The Gift of Failure

Failure is a gift from God…and I need spirituality to teach me that for religion only speaks to the shame of failure and not to its giftedness.

Spirituality teaches us how to deal with, and accept, failure as a gift and a needed tool for our journey with and towards God; for failure is the twin of success, much the way doubt and faith are inseparably linked.

One of the foundational ‘tenets’ of Alcoholics Anonymous states that the journey of sobriety is about “progress not perfection…[for] we are not saints.”  Imperfection and failure are two of the tools God uses to draw me closer to him; for by embracing imperfection and failure, I am reminded of the glorious truth that I am indeed human.  And in my being human, nothing is drawn away from God and his relentless love, and I find that if I embrace that truth, I am also fully alive.

My failures prove only that I am not a saint, but they do not take away from any goodness that God has placed within me.  I am fond of saying if there is anything in me you find good, then you can give thanks to God and my mother, but if you find anything in me that is not good, well for that I apologize.

As I look over my life I see a wreckage of pain, failure and broken hearts and trust strewn across the path.  I feel regret, and rue some of the poorer choices I have made.  But God is eternally good, forgiving and loving so that in his hands my past wreckage becomes malleable clay to be remolded into a shining example of divine love mixed with utter humanity.
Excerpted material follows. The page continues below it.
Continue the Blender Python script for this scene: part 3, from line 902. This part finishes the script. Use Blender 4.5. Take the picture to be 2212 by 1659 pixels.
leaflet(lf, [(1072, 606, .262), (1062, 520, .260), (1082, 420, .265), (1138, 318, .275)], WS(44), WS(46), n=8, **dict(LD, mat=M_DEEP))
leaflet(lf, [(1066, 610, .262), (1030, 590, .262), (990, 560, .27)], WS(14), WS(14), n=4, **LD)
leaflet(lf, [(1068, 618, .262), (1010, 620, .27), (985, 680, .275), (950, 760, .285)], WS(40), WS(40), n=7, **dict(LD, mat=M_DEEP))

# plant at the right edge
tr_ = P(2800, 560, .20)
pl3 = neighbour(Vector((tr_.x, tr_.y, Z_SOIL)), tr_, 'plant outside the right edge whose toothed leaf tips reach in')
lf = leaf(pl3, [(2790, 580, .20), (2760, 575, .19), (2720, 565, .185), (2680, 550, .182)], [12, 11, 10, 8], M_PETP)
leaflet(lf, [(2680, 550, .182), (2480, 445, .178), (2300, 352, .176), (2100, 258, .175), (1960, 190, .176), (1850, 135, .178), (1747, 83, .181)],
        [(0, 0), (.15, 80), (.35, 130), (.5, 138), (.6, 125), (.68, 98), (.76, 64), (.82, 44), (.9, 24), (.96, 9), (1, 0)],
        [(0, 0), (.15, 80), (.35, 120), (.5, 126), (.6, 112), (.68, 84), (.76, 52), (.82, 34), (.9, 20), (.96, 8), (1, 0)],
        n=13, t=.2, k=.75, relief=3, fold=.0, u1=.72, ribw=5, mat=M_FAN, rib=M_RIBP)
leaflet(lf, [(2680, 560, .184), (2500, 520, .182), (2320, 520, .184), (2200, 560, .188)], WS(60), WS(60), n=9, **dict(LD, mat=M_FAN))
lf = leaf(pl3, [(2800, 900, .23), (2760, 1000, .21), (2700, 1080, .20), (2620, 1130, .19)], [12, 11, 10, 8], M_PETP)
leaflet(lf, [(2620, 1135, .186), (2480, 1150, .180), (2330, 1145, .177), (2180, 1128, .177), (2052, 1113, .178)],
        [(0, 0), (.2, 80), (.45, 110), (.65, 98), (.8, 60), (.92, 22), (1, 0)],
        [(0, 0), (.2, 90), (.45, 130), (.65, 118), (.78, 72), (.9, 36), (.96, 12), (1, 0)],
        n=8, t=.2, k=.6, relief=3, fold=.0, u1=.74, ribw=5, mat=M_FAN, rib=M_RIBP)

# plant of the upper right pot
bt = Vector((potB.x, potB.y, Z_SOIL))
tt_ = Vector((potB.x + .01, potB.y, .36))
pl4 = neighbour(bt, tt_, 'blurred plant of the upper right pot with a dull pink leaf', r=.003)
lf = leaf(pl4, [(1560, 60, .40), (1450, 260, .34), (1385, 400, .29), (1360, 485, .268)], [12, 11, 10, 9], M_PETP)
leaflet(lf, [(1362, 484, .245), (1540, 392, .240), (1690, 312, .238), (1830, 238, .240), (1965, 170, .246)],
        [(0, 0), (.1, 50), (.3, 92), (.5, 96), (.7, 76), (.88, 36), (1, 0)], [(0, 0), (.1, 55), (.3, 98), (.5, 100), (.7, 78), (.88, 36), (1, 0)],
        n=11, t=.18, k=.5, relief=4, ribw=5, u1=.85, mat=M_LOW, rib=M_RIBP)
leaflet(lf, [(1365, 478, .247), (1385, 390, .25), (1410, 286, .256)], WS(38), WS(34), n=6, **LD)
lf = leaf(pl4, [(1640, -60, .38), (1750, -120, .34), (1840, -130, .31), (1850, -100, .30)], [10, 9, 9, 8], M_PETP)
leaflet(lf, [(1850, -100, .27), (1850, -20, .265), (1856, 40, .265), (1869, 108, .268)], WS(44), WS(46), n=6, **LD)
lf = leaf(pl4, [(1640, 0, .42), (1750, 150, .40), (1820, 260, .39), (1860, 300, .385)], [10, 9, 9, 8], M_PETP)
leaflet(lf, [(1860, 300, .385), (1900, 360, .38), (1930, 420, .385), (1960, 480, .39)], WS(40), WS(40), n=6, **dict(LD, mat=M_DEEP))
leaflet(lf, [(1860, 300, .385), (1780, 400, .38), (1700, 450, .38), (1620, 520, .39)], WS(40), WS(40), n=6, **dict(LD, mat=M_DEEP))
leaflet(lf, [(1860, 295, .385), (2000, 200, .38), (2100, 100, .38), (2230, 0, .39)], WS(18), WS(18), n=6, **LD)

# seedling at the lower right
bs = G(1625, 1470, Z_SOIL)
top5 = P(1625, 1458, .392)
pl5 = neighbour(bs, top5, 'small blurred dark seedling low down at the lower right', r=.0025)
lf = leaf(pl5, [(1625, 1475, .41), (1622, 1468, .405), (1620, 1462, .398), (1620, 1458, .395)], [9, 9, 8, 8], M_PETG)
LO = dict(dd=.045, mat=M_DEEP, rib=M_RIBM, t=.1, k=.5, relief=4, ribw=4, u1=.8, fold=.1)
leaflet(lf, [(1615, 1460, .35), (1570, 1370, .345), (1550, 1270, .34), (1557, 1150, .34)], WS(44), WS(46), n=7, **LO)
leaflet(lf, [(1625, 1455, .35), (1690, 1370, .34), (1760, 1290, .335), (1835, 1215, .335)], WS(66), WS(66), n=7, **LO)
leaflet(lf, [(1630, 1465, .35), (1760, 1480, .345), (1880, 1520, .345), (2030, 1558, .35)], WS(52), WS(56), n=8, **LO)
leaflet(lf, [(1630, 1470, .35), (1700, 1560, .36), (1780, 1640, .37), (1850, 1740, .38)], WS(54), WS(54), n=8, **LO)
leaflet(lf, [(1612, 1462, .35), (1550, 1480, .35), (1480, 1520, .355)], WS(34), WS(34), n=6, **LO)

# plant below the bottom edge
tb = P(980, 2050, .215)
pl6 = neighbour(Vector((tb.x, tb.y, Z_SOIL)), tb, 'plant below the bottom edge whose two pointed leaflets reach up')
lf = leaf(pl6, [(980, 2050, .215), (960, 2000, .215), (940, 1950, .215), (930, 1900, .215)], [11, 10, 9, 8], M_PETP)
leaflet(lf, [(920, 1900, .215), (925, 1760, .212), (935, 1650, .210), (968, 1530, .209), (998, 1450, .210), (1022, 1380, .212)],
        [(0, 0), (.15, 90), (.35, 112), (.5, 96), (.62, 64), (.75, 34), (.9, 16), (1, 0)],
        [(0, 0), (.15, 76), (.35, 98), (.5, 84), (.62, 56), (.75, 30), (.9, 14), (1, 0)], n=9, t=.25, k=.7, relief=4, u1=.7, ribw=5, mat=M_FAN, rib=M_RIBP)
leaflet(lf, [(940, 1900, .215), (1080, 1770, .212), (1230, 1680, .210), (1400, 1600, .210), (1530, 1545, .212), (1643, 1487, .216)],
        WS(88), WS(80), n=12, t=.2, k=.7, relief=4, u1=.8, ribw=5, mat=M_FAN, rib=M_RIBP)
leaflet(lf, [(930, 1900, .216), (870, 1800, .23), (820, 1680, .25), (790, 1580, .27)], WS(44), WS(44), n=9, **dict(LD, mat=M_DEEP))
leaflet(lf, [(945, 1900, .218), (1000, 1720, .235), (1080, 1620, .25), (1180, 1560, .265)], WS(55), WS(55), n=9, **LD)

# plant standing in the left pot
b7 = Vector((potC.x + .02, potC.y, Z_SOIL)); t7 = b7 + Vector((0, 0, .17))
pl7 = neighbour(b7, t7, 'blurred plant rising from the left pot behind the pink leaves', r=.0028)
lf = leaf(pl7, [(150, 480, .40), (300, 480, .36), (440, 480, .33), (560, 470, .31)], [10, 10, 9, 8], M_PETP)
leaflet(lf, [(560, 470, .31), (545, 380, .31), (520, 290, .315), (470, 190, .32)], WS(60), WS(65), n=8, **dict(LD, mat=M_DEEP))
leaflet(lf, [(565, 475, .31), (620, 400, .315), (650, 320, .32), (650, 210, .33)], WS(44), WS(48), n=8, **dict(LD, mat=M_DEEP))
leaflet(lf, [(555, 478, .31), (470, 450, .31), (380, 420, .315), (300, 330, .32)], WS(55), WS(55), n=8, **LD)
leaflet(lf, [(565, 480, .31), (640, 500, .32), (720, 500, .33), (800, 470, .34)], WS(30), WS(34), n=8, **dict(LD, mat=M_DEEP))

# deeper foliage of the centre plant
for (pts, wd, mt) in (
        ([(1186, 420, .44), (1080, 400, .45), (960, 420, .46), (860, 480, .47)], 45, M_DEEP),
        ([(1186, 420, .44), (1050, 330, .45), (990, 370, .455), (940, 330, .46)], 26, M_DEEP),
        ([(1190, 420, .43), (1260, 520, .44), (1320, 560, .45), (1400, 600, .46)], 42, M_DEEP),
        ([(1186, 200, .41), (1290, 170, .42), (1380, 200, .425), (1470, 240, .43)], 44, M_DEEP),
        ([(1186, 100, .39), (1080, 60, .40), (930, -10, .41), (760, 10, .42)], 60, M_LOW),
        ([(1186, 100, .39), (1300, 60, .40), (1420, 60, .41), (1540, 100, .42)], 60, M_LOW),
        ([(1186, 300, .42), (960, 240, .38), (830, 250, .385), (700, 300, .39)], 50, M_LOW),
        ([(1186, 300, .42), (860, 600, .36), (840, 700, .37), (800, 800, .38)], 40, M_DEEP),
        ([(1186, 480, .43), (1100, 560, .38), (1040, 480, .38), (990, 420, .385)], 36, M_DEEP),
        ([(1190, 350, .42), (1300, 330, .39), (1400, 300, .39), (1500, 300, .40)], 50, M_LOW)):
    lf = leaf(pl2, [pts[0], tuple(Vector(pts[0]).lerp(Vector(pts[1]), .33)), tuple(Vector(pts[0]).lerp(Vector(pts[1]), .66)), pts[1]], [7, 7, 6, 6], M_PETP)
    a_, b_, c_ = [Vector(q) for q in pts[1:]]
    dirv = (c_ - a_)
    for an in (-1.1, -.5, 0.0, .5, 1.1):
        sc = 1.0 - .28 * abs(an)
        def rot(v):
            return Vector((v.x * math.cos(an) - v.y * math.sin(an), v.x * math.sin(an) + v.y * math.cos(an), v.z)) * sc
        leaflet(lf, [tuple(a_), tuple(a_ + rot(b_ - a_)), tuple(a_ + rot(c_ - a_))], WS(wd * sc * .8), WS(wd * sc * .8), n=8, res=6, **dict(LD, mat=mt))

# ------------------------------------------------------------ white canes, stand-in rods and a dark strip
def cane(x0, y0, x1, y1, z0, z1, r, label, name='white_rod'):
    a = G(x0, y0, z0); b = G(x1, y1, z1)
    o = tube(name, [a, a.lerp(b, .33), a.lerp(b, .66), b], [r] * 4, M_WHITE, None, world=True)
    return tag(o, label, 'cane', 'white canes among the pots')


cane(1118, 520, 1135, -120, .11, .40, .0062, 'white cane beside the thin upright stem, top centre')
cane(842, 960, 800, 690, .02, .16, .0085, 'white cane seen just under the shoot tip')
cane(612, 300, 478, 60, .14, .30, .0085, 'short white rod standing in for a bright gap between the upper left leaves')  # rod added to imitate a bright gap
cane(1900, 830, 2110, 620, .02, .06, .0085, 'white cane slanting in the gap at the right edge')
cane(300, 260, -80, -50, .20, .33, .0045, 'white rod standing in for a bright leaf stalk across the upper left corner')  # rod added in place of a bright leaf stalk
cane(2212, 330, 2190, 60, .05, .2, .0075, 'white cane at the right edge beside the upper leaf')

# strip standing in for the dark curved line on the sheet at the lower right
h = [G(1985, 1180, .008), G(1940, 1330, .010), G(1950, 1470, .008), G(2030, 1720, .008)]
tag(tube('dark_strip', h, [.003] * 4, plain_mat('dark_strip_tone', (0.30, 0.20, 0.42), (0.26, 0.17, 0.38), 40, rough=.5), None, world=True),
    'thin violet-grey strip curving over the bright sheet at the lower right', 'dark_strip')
And like or not, that is indeed good news.

I am a jar of clay, cracked but valuable when surrendered fully into the hands of a loving God.  My failures become familiar scars, gentle reminders of the power of forgiveness and choice all held by the urgent compassion of God.

God does not judge my failures, only I and other people do that.  God’s love is a merciful cauldron burning the dross of my failures away turning them instead into divine gifts meant to be of service to God and others.  God’s love is greater than any human perspective, judgment, religion, or persuasion.  God’s love embraces my failures as a vital part of me and my journey back Home to him.  And if God embraces my failures, then I can do no less.

So today, I embrace all my failures…all of me, surrendering them over to the hands of God, asking not for them to be removed but to be transformed into the living gifts of a merciful God.